Three weeks after the start of the academic year, I think the moment is good to share my first impressions of teaching “Introduction to CS” to first year students (also called I1) in the Cycle International Intégré program (CII). Though I’ve been teaching other courses to other types of public, this particular CS course is probably the hardest one to teach for a few reasons. Let me first describe the context before diving into the actual course of each week.

First of all, I am teaching the same content to two groups: T01 and T02. I am with T01 on Wednesday mornings and with T02 on Thursday mornings. This configuration leaves me with a full day to adapt my speech from one group to another. However, I am also facing difficulties for the three different reasons.

Differences in backgrounds (of all sorts)

The first reason is that some students already learnt programming in high school. Only a handful of them learnt Python, but their overall knowledge of the basic control structures is a huge plus in the early stage of my course.This issue concerns more specifically T01. Almost half of the students in T01 had programming lessons in high school. The consequence of this heterogeneity in backgrounds is that these students finish the lab sessions way too fast. In the end, they often become a source of nuisance to other students whom are still working on their exercises. This week, my solution to that issue was to design a really long lab and pray that these students would not finish it too quickly. In a way, it worked pretty well. I had to ask students in T01 to finish their labs as homework for the following week.

However, designing more exercises had an impact on the T02 group. In this group, a majority of students are completely new to Computer Science. When the labs are going extremely fast with T01, T02 barely has the time to finish all the exercises. This week, a lot of students in T02 only went through half of the exercises. Somehow this situation is not completely bad. They now have homework to do at home and they can practice a bit more outside of classroom hours. But I am concerned that the more we dive into complex notions, the more T02 will fall behind.

Finally, the third difficulty is the presence of Chinese students with limited French proficiency. Because they are culturally reserved, it is hard for me to assess their understandings of my course. I knew they could maintain a basic conversation. But I have discovered week after week that they lack of basic technical vocabulary.
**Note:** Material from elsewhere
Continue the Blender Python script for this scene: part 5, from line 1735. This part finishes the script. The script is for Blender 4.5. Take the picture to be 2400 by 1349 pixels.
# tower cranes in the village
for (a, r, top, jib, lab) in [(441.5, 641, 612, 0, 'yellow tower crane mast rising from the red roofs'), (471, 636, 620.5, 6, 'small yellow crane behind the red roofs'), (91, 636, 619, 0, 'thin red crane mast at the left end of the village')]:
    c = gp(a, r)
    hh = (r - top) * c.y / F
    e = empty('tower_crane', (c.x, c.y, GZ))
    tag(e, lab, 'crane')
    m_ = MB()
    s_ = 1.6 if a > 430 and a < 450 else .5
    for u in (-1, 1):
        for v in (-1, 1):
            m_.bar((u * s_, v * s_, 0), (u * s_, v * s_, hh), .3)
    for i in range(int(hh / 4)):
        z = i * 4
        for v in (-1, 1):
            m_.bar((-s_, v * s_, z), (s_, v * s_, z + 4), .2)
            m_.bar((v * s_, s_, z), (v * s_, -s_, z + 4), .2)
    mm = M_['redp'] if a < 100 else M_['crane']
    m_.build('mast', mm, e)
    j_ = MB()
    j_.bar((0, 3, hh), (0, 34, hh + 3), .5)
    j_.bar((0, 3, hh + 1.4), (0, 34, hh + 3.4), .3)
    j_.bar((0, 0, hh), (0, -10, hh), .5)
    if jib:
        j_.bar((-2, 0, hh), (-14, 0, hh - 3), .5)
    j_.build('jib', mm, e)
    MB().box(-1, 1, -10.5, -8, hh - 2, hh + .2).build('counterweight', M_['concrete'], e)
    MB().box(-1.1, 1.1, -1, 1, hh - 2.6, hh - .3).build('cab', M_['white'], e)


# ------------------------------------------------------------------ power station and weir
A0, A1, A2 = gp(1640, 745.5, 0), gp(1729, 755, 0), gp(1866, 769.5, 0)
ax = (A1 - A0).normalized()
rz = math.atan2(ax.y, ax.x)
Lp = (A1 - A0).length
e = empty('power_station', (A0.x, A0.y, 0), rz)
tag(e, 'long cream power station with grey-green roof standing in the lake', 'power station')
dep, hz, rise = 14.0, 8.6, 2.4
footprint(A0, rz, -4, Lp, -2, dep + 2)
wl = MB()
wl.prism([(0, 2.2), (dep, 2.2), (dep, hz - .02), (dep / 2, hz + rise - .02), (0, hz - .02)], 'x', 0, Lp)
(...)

How to design courses for international students with poor language proficiency?

I have to design course materials in French and to teach in French. When these students enrolled at ISEP, they knew about that. But the reality shows they are clearly not well enough prepared to follow scientific courses. After the lab, I asked my Chinese students how they were doing in Maths and Physics. The answer was: “We don’t understand much, but we’ve learnt that before in China” and “We’re learning the vocabulary on the go”.

It made me think: How can I design my courses so that these particular students can understand most of it? I could try to translate all the technical terms on my slides in Chinese, but I am afraid it will be too much noise for all the other students. Or try to use as simple words as possible at the risk of being simplistic. I could also try to provide a sheet of paper with all the technical vocabulary translated in Chinese, but the list of word is practically endless. However, this might be the right solution in the long run. Building this list now can mean a more comprehensive list at the end of the year. And hopefully, this list will be comprehensive enough by the end of the year, so that next year, my students will not have to face the same difficulties as their predecessors do now.